▸ **INSTRUCTIONS FOR THE TASK**: Copy out each line that includes the word "picture".

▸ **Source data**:
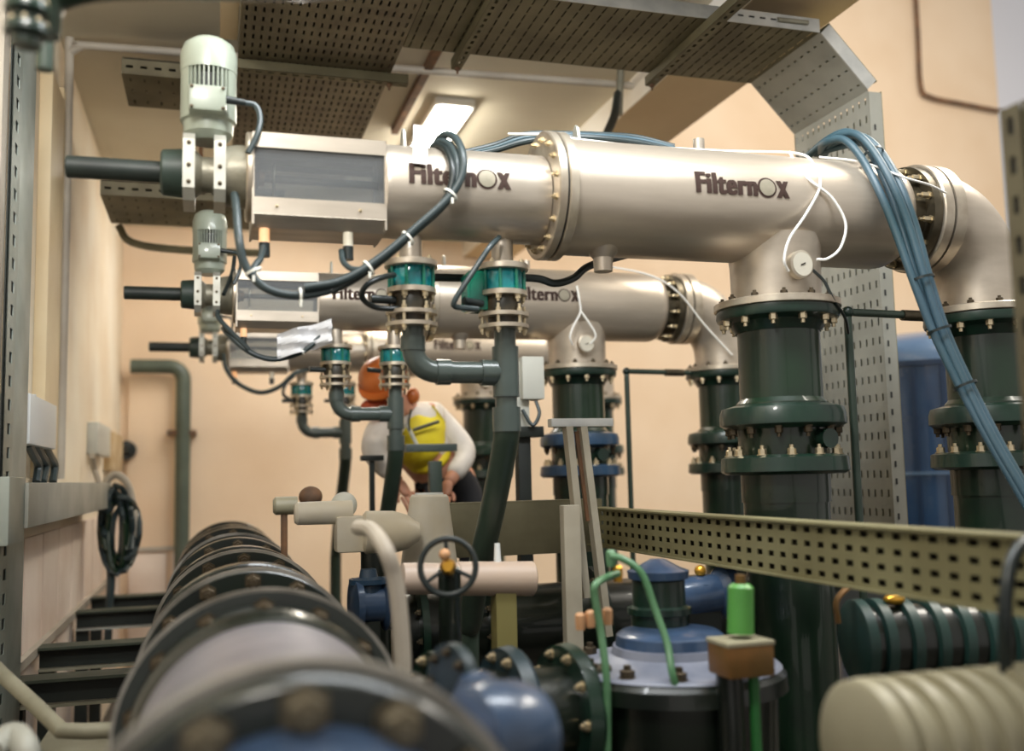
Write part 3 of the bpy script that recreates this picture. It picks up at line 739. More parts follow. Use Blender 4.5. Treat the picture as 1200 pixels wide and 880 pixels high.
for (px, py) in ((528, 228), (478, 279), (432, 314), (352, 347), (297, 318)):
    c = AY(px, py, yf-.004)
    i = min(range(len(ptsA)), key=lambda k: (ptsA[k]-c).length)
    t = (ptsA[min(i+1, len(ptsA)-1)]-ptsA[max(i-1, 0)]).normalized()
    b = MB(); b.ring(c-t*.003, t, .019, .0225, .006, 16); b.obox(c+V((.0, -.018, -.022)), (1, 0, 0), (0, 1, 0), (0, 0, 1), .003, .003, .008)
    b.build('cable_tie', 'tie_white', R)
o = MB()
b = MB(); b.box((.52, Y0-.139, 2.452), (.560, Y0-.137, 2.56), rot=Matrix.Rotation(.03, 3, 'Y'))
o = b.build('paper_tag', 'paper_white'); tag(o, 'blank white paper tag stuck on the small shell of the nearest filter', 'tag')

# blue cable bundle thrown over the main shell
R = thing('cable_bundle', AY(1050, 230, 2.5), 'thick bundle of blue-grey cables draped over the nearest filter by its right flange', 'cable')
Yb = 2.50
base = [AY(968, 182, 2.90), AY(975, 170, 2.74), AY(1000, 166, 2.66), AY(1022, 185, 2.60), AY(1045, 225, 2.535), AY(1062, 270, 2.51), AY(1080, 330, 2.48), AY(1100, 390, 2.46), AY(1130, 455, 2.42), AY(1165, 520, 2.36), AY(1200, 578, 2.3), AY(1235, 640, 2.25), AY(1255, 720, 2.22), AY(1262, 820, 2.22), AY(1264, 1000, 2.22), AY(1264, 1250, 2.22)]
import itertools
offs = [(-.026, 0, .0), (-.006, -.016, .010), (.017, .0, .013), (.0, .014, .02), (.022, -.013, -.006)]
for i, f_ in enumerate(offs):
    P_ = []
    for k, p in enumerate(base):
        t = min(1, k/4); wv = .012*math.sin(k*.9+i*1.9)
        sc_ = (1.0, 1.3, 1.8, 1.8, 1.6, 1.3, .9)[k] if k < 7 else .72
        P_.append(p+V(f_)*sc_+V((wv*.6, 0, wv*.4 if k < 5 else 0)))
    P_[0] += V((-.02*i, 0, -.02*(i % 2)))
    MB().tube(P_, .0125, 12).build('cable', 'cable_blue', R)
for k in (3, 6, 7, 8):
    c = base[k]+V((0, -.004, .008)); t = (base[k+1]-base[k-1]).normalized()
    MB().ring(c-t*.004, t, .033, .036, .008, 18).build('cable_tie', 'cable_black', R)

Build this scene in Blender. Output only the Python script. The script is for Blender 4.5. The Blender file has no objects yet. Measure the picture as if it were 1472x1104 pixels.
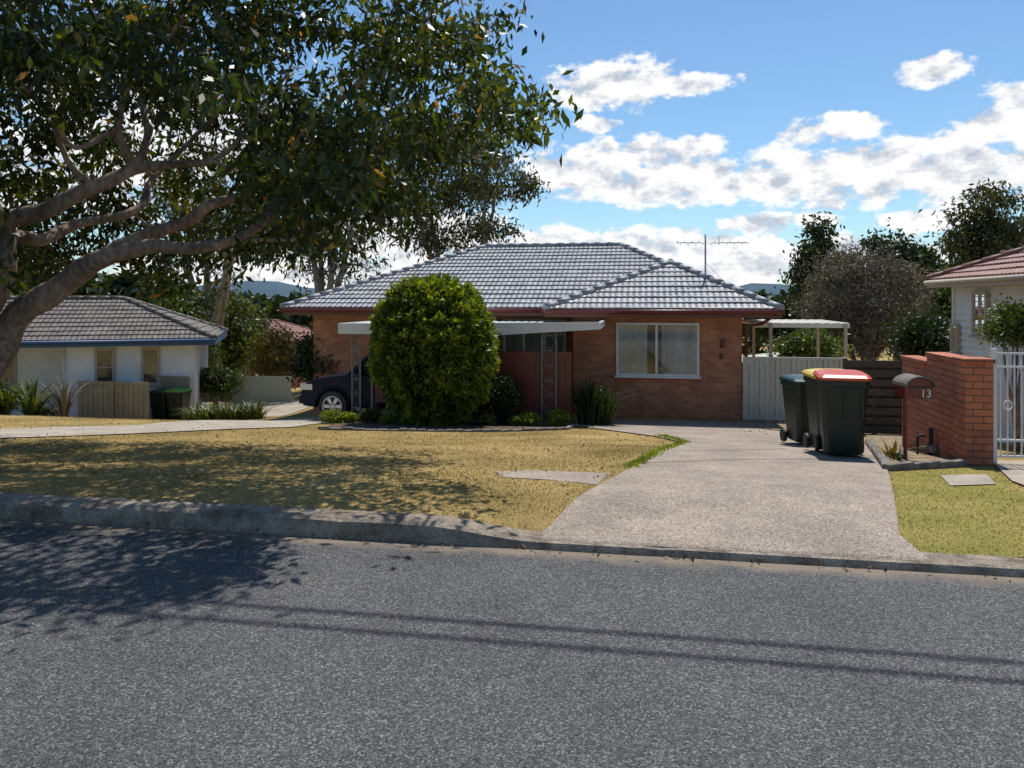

▸ **SOLUTION TO THE EXERCISE**:
Write part 3 of the bpy script that recreates this picture. It picks up at line 739. More parts follow. Use Blender 4.5. Treat the picture as 1200 pixels wide and 880 pixels high.
Build this scene in Blender. Output only the Python script. The script is for Blender 4.5. The Blender file has no objects yet. Measure the picture as if it were 1472x1104 pixels.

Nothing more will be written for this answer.